Just too funny
By joe
- 2 minutes read - 301 wordsI do quite a bit of Perl programming work in support of our products. Perl is sometimes (mistakenly IMO) called a scripting language; it may have been designed to handle that in the past, but it has evolved over the decades into something far more powerful. But it also has this … well … implicit sense of humor about it. Maybe this is what pisses off people advocating other programming languages. I dunno.
Well, I was reading chromatic’s blog on use.perl.org, and ran across this snippet.
perl -e 'die screaming'
Ok. A quick explanation is needed. When you run “perl -e ‘a_one_liner’, perl will execute the a_one_liner for you. So
perl -e 'print 1+1'
will return 2. But it will do it without a newline, so you get something like this.
landman@balto:~$ perl -e 'print 1+1'
2landman@balto:~$
where landman@balto:~ $ is my command prompt on my laptop (running Ubuntu 7.04).

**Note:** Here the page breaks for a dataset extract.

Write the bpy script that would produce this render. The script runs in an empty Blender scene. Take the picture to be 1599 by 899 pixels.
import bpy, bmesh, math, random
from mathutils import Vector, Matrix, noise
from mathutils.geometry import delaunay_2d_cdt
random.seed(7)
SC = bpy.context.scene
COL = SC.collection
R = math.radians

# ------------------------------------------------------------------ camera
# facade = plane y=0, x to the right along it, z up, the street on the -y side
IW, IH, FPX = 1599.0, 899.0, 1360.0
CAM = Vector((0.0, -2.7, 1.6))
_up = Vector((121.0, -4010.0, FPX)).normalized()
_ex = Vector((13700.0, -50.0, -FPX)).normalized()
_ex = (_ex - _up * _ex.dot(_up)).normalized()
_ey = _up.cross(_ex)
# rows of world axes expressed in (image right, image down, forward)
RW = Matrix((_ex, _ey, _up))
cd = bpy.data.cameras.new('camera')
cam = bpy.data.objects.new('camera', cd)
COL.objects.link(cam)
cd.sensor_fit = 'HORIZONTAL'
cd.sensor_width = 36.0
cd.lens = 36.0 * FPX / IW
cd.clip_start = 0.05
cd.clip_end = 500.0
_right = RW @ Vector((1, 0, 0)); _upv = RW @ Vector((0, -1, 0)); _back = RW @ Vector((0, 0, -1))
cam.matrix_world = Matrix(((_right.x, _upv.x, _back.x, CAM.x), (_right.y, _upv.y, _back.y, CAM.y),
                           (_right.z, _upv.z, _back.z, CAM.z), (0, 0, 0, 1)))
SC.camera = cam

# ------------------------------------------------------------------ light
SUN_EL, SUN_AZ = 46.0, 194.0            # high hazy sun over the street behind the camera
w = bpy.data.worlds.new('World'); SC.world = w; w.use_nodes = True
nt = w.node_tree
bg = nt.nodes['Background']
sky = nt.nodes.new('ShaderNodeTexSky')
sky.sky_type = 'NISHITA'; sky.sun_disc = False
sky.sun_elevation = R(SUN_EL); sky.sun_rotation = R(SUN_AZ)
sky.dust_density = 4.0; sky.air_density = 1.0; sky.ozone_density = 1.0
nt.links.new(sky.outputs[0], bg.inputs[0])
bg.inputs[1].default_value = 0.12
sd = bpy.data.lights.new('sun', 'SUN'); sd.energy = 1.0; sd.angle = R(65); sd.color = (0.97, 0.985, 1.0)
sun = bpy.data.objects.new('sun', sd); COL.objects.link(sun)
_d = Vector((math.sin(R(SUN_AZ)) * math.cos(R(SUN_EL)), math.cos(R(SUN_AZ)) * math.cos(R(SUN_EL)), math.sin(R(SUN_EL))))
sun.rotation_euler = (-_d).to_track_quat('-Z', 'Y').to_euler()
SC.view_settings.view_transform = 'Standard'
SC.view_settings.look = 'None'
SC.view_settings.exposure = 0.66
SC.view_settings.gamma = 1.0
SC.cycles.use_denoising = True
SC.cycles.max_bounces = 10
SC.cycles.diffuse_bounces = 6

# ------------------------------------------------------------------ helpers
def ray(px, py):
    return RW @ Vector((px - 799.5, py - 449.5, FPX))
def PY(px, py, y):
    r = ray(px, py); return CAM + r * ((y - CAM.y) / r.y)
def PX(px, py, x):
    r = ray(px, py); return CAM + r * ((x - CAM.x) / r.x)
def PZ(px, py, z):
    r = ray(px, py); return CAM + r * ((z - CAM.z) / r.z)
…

The ‘die’ command prints the string to its right to the terminal, and then exits. I usually use things that look like this
die "FATAL ERROR: something terrible just happened\n";
and the program does in fact do this.
So what, precisely, does
perl -e 'die screaming'
do? Only one way to find out …
landman@balto:~$ perl -e 'die screaming'
screaming at -e line 1.
or if you wrap it up into a program
landman@balto:~$ cat neat.pl
#!/usr/bin/perl
die screaming;
landman@balto:~$ ./neat.pl
screaming at ./neat.pl line 3.
landman@balto:~$
This is too funny. You have to remember, Perl has this huge repository of code called CPAN. Most of the code there is very helpful, allowing you to reuse rather than re-invent. Some of the code placed there continues on in this vein … Acme::Bleach Acme::EyeDrops which is touted as visual programming. Really. Go read the manual. Those programs are in fact executable. Scary.